THE REFORM OF THE CALENDAR

During the early part of 1912 a letter was put into circulation by the Swiss Minister at Washington, asking the opinion of the scientific and commercial men of this country upon a reform of the Gregorian calendar proposed by Professor L. A. Grosclaude, of Geneva, Switzerland. For several centuries the correlation of the day, week, month, and year, as presented in the Gregorian calendar, has been unsatisfactory, and many schemes of reform have been suggested. No one of them, however, has met with enough favor to justify its universal adoption. According to the Encyclopaedia Britannica the objects sought in the making of a calendar are the preservation of the beginning of the year at the same distance from the solstices or equinoxes and the equable distribution of days among twelve months.
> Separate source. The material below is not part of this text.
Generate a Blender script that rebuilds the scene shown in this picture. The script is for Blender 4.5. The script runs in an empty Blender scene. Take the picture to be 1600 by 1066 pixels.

The Gregorian calendar does very well in satisfying these demands if we exclude the February fiasco, but now we may add another requirement namely, that each day of the week shall occur on the same dates in successive years. The problem, then, presents itself in this form : the year contains 365J4 days, is divided into twelve months and approximately into fifty-two weeks of seven days each; correlate the week, month, and year so that the days of the week will fall on the same dates year after year. Clearly this can only be done by the method of intercalation, and in practically every one of the thirty or more reforms proposed since 1900 the intercalation has been made at the end of the year. New Years Day is observed as a commercial holiday in nearly every part of the civilized world. If, then, we consider that day as an international holiday, known only as New Years Day, and give to it neither week name nor monthly date, no serious inconvenience would be caused in the business world. For recording historical events the day would be known as New Years Day, 1912, 1913, or whatever the year might be, so there would be no inconvenience in chronology. The Julian date is used exten-